Charlebois peddles “alternative facts” in his anti-supply management diatribes
He’s at it again. More bluster, more pronouncements, criticizing Canada and advocating policy that chases an imagined golden age, without a care for the real harm that would result from his faulty thinking.
Of course, I’m referring to Sylvain Charlebois and his straw man campaign to completely misrepresent supply management. In one of his latest diatribes, “The dairy monopoly that holds Canada hostage“, Charlebois claims that the tariff spat and the ongoing barriers to interprovincial trade are largely down to, you guessed it, supply management. While this facile analysis is on par with Trump’s fentanyl justification for tariffs on Canadian goods, Trump at least has the sense not to believe his own explanation.
While Charlebois appears to hold with widely accepted opinion that the threatened tariffs are really about redressing trade imbalances and not drug running, he decides to ignore the fact that cross-border trade with the US in dairy products plays no role at all in that trade imbalance.
On interprovincial trade, he calls supply management “a structural roadblock” to “a freer domestic market [by] reinforcing regional monopolies that make real change virtually impossible”. What does this even mean?

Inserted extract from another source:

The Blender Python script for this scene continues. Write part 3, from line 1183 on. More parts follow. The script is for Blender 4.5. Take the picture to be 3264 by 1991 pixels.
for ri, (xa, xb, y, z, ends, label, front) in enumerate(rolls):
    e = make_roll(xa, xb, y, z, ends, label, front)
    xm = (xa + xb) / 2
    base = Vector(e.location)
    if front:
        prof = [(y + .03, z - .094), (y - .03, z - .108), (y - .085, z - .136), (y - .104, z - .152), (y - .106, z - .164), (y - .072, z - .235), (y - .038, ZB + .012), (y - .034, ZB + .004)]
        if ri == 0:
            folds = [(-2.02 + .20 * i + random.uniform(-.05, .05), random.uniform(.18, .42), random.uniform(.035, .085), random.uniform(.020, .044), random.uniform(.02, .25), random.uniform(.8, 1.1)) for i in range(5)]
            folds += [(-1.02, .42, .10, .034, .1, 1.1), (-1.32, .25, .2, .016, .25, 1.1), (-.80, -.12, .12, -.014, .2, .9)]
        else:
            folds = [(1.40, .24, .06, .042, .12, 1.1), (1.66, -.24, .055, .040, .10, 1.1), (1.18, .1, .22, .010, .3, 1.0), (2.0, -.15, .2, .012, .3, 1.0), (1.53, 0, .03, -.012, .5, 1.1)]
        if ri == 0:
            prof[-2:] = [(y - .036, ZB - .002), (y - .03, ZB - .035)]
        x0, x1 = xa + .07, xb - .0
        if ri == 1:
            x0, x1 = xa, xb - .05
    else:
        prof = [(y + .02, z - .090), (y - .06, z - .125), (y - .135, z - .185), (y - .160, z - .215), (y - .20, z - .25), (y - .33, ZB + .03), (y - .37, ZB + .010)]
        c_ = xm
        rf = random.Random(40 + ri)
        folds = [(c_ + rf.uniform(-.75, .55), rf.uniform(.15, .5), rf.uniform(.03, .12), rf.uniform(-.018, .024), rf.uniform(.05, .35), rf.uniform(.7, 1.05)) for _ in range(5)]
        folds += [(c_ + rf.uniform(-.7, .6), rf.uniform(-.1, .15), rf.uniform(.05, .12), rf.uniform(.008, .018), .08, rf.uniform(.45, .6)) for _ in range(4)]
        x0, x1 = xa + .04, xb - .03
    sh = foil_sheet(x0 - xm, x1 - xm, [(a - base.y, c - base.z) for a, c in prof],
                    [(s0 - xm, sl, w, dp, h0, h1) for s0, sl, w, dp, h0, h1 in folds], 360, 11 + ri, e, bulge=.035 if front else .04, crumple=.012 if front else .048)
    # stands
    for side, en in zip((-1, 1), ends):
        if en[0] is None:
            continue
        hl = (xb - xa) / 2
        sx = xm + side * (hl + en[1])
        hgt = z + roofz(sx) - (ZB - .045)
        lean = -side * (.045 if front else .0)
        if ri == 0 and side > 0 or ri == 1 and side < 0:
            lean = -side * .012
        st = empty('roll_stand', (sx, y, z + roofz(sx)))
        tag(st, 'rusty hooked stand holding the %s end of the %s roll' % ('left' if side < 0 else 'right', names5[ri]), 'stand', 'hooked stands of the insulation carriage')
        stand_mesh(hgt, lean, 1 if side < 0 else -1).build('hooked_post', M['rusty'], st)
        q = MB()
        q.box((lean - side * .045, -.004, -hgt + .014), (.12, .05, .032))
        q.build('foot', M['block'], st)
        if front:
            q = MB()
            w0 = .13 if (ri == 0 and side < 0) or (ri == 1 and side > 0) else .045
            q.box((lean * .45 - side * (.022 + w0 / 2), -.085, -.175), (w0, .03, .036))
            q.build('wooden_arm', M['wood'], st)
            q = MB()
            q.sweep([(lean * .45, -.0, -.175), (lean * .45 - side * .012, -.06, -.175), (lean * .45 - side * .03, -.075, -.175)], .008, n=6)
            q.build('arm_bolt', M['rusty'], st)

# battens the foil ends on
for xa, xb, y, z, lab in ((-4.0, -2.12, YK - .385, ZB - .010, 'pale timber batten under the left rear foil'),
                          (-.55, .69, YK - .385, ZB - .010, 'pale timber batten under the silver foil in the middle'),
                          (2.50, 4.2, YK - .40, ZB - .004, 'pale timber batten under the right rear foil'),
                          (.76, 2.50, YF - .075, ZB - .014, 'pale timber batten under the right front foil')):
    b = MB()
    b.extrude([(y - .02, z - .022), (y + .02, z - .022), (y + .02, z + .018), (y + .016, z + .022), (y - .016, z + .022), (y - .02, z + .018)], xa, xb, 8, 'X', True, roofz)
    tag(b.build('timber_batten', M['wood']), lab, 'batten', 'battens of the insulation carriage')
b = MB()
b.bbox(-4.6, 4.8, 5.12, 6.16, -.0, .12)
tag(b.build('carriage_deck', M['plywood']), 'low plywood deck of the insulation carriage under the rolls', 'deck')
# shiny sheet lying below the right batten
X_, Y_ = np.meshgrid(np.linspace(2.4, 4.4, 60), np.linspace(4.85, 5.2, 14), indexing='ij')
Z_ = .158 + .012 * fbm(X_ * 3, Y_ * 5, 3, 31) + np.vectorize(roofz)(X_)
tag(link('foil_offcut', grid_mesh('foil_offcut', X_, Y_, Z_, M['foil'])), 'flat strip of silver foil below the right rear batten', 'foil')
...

Supply management has no impact on the interprovincial trade of goods and services—including dairy products widely available in grocery stores across the country, regardless of their province of origin.
For a perishable farm product like milk, Supply Management efficiently organizes the journey from farm to dairy plant, with a simple and direct system that keeps careful control of the supply of milk from local farms balanced with the demand coming from regional milk processors, to ensure that our dairy processing plants run at peak efficiency. At the same time, this system has to ensure that destabilizing tsunamis of dairy products do not flood across Canada’s southern border. This safeguards the incomes of farmers and farm workers, and the safe and stable food supply of consumers.
That’s the agreement that has served as the basis of the strongest, most resilient dairy system in the world: a system with exceptional quality standards, and reasonable consumer prices balanced with farmgate prices that reflect the cost of production. By way of this agreement, for over 50 years Canadian dairy farmers have avoided the intense industrialization, massive concentration, wild market price fluctuations, race-to-the-bottom practices and tenuous livelihoods characteristic of the dairy industry in the US and elsewhere in the world. Thanks to supply management, Canadians have also avoided paying significant, regular government subsidies to producers and dairies, as we see in the US and many other countries, to prevent collapse when overproduction crashes their farm-gate prices.
But of course, as an expert on supply management, one might expect that Professor Charlebois knows this history, just as he knows that supply management has no impact whatsoever for all of the non-dairy Canadian products that flow across provincial borders.
Judging by the relentless flow of misinformed, often contradictory articles, Charlebois’s obsession with supply management seems to occupy nearly all of his waking hours. Yet he offers no proposals to address the near monopolies that control much of the agri-food system in Canada, and use their excess power to the detriment of farmers and consumers—the handful of corporations that control grocery retail (and food prices, including dairy products), or farm inputs from fertilizer and seed to chemicals and farm equipment.
In the approaching trade disputes, which will raise challenges for farmers and food consumers alike, and make it clear just how precarious is our reliance on extended, cross-border trade in food, we need to concentrate on how best to improve our regional food resilience, and not raise false hysterics over a system that has delivered a resilient, uniquely Canadian regional food supply solution for half a century. Supply Management isn’t the problem – it’s the solution.